Depois do fumo branco ter indicado a eleição do sucessor de Pedro, chegaram ao Vaticano, vindas de Bergamo, algumas caixas com os livros e quadros de Roncalli. O Vaticano encarregou-se de colocar os quadros, mas o resultado não foi bom. O Papa João XXIII pediu então que Gusso conseguisse pregos, martelo e escada. E eles mesmos recolocaram os quadros.
Outra história engraçada aconteceu com Cesidio Lolli, então vice-director de L'Osservatore Romano. Ele foi ao encontro de João XXIII para corrigir alguns textos e ajoelhou-se diante da sua escrivaninha. "Mas o que é que está a fazer? Sente-se na cadeira!", disse logo Roncalli, espantado.

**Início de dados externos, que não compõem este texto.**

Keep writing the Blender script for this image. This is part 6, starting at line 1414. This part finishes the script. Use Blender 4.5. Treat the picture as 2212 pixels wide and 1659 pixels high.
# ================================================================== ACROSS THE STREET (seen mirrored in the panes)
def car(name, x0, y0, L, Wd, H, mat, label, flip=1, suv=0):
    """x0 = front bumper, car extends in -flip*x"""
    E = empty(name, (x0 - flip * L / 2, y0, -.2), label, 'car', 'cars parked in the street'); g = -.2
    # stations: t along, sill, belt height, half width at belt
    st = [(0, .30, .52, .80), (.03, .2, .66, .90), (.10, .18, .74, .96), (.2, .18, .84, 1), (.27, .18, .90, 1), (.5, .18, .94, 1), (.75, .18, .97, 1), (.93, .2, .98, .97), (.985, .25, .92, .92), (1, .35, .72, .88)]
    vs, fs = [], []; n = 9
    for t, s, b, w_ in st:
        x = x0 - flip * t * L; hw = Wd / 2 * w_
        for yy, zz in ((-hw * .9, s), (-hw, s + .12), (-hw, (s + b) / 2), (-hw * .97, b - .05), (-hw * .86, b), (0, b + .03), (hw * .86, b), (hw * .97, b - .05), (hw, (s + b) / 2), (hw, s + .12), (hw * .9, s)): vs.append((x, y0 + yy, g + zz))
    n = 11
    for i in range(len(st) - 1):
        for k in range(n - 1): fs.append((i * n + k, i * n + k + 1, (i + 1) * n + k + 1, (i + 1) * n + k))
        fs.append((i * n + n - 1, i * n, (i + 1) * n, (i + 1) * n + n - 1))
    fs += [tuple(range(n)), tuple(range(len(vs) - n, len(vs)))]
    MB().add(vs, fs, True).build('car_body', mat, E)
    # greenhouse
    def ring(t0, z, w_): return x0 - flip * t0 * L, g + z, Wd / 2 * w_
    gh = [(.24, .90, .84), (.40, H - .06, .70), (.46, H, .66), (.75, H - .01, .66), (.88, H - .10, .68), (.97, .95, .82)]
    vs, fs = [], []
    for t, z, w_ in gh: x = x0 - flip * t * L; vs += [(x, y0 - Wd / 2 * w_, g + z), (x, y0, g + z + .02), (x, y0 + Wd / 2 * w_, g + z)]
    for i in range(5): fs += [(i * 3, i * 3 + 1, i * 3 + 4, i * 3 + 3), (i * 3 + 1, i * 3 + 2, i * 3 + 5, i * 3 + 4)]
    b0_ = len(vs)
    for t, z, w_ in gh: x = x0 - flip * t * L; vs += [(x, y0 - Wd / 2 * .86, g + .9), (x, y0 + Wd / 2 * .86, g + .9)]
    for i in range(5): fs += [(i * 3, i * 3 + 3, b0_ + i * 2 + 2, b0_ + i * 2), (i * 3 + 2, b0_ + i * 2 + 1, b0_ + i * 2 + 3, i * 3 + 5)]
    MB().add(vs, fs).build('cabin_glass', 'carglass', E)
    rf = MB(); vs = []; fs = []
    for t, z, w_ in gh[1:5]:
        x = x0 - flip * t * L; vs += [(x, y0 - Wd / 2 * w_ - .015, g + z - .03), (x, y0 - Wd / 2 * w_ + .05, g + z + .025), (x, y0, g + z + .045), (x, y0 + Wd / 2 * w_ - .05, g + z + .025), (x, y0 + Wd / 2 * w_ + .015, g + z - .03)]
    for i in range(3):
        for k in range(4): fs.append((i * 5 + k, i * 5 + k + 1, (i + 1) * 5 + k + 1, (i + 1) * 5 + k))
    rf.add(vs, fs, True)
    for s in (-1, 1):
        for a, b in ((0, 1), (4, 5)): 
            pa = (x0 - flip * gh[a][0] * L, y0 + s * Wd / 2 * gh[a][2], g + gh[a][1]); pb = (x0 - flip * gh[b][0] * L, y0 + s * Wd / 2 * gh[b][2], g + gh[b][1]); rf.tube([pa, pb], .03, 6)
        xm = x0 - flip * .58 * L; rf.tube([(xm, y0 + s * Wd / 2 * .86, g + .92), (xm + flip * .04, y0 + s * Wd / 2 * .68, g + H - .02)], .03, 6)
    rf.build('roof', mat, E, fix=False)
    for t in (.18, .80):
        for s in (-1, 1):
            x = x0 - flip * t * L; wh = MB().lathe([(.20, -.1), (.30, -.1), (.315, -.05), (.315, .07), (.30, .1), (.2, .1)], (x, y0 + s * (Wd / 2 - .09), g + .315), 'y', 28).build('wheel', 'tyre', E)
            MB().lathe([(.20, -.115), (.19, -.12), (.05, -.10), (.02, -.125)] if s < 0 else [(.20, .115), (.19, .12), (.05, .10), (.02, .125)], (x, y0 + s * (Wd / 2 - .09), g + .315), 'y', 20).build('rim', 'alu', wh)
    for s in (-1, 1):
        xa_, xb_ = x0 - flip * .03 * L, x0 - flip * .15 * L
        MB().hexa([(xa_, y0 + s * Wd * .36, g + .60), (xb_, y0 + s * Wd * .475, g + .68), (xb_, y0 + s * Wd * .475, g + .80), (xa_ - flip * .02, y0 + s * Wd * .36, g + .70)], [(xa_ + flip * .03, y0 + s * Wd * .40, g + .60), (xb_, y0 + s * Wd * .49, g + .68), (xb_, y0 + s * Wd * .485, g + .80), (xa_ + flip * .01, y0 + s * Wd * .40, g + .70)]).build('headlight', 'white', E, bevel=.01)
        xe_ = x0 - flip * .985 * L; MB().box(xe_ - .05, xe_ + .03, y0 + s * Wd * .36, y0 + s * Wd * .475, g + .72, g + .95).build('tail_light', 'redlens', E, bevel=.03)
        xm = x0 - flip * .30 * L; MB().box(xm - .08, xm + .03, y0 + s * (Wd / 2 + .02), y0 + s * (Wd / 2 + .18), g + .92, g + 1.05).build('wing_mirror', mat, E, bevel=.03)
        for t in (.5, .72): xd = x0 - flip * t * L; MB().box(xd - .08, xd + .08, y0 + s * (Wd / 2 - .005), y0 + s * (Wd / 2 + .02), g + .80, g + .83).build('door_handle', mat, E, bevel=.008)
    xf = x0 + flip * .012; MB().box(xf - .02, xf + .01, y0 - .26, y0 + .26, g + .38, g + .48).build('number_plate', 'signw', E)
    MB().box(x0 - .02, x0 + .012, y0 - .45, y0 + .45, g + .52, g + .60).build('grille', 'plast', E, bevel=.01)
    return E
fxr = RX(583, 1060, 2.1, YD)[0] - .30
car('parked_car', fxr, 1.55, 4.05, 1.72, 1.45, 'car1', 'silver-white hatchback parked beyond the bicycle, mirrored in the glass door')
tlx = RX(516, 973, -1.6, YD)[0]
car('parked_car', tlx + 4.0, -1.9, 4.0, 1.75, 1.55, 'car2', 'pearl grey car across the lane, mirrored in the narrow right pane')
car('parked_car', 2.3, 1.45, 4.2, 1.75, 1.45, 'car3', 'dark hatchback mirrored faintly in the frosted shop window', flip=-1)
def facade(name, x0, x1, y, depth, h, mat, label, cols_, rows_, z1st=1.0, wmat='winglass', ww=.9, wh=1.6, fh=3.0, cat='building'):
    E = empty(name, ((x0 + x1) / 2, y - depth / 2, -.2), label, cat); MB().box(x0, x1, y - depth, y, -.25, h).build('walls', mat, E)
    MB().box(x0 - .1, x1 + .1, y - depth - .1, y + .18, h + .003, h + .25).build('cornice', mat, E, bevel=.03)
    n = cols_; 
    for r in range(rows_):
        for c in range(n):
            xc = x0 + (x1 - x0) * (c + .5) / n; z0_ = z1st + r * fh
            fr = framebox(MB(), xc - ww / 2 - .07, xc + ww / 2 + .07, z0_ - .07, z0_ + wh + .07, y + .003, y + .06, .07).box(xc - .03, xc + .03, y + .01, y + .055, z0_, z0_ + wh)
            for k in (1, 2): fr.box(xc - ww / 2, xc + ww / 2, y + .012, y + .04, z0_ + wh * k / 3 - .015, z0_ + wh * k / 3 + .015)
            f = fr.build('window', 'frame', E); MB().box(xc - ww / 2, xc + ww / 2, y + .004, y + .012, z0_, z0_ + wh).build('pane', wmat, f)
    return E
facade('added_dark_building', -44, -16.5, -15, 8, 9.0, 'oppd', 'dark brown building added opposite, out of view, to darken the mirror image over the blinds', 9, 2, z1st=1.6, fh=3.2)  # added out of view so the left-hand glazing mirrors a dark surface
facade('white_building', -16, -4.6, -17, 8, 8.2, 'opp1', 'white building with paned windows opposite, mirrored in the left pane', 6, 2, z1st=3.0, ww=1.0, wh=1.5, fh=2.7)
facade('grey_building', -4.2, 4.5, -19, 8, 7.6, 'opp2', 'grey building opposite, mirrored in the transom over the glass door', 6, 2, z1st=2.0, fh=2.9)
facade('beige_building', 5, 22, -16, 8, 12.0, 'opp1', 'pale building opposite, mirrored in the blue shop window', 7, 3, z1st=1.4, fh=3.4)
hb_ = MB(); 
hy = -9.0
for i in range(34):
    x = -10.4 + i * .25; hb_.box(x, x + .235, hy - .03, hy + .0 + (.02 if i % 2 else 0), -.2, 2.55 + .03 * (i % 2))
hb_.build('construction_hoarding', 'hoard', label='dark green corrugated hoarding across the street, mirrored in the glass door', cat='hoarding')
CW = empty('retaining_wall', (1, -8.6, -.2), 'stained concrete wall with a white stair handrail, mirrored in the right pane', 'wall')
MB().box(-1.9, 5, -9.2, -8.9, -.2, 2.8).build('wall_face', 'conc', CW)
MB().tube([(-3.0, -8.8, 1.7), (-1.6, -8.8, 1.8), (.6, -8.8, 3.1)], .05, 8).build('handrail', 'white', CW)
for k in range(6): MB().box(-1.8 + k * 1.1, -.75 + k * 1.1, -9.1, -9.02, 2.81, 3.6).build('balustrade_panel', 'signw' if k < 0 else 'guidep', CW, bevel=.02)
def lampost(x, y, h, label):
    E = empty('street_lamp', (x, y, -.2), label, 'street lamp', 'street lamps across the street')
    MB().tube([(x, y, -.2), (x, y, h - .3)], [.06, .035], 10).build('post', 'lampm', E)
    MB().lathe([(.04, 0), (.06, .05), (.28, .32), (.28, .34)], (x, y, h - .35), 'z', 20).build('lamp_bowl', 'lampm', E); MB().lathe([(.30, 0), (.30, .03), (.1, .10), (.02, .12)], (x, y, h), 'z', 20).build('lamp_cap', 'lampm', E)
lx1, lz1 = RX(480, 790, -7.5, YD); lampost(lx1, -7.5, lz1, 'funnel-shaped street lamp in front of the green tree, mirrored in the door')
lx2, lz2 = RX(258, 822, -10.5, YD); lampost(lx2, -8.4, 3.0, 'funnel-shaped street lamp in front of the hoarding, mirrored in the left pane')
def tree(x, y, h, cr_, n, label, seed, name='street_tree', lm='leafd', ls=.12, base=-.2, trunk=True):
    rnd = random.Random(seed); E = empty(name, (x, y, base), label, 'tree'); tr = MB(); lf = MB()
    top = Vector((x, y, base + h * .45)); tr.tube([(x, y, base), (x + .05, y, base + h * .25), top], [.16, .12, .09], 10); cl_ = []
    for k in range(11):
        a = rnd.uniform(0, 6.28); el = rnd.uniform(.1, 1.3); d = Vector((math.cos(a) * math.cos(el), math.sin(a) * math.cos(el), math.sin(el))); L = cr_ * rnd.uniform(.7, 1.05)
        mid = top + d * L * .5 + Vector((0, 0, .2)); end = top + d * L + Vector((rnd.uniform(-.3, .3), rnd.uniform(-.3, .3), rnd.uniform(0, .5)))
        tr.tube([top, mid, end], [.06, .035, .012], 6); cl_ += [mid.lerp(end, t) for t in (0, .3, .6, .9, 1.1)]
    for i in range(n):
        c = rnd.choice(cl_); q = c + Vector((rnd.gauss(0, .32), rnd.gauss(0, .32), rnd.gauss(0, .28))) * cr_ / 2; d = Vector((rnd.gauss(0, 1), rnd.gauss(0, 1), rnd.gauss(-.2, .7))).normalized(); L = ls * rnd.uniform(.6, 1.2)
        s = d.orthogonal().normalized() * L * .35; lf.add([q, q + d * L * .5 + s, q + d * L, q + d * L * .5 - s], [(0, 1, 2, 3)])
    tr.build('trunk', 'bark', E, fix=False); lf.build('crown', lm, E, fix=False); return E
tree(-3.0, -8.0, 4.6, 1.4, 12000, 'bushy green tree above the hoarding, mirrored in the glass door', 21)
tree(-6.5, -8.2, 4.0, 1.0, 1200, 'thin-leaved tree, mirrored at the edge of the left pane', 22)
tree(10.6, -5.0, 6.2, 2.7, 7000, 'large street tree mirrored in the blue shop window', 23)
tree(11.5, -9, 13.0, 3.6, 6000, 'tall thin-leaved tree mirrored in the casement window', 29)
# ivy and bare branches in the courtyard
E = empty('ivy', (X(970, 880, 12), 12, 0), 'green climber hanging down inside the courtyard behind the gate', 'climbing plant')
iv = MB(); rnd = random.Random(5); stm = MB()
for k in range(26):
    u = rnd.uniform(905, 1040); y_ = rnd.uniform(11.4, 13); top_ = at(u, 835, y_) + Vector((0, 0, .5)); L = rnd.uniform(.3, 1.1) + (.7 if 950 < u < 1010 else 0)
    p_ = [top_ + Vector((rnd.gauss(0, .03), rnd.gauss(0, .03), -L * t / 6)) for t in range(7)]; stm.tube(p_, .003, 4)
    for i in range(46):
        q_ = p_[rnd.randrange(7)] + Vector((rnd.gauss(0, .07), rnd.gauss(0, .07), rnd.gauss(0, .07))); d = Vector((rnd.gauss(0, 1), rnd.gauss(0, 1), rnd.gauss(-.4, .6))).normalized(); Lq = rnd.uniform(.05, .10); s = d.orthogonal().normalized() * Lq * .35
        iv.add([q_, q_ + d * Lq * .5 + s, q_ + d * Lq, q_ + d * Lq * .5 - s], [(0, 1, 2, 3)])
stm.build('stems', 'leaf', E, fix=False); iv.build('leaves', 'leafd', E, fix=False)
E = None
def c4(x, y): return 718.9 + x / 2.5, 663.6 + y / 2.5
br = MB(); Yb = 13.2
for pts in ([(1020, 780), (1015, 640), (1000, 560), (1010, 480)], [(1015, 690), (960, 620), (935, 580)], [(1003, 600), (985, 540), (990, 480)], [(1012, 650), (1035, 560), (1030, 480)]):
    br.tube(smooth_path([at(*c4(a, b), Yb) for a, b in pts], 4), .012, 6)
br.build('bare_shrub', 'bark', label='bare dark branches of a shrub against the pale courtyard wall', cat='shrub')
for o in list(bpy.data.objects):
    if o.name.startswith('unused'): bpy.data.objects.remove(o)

Antes das audiências das Quartas-Feiras, João XXIII lia o evangelho do dia. O Papa levava o discurso preparado por escrito e lia-o para o público, na Sala das Bênçãos. A Sala Paulo VI não existia ainda. Depois, ele fechava a pasta e dizia às pessoas: "Terminámos. Agora vamos dizer umas palavras entre nós!". E o ajudante completa que "quando ele falava sem os papéis, as suas palavras eram maravilhosas".
Quando trabalhava com Roncalli em Veneza, Gusso pediu certa vez que o Patriarca o ajudasse a encontrar outro trabalho, porque queria casar-se e estava a ganhar pouco. Roncalli respondeu: "Não se preocupe. O seu futuro está assegurado, ninguém vai tocar em si". E pediu que ele lesse o evangelho de Mateus. Depois de um ano, Roncalli passou a ser Papa e a sua vida mudou de um dia para o outro. O Papa quis que o ajudante continuasse sempre próximo, em especial quando adoeceu. Naquela época, Gusso lia o L'Osservatore Romano à noite para o Papa enfermo.
O ex-ajudante lembra-se também da primeira impressão de Roncalli como Papa: "Olhamos para fora e vimos a Praça de São Pedro vazia e escura". Para ele foi uma "decepção", porque estava acostumado a Veneza, onde a Praça de São Marcos estava sempre cheia de música e luzes.
Gusso contou que João XXIII só "lhe puxou as orelhas" uma vez, dois dias antes de morrer. Naqueles dias, os seus irmãos e a sua irmã foram visitá-lo. Depois, ele conversou com Gusso, que recorda: "Ele me deu um pequeno sermão. O que não me tinha dito em dez anos, disse-me antes de morrer: pediu que eu recorresse mais aos sacramentos. E disse também: ‘Não se apegue ao dinheiro, porque com o dinheiro não vai fazer nada na vida’. E disse: ‘Se precisar, em qualquer momento, chame-me, que eu vou responder’. E cumpriu, porque em vários problemas da vida eu fui pedir socorro e ele sempre me respondeu".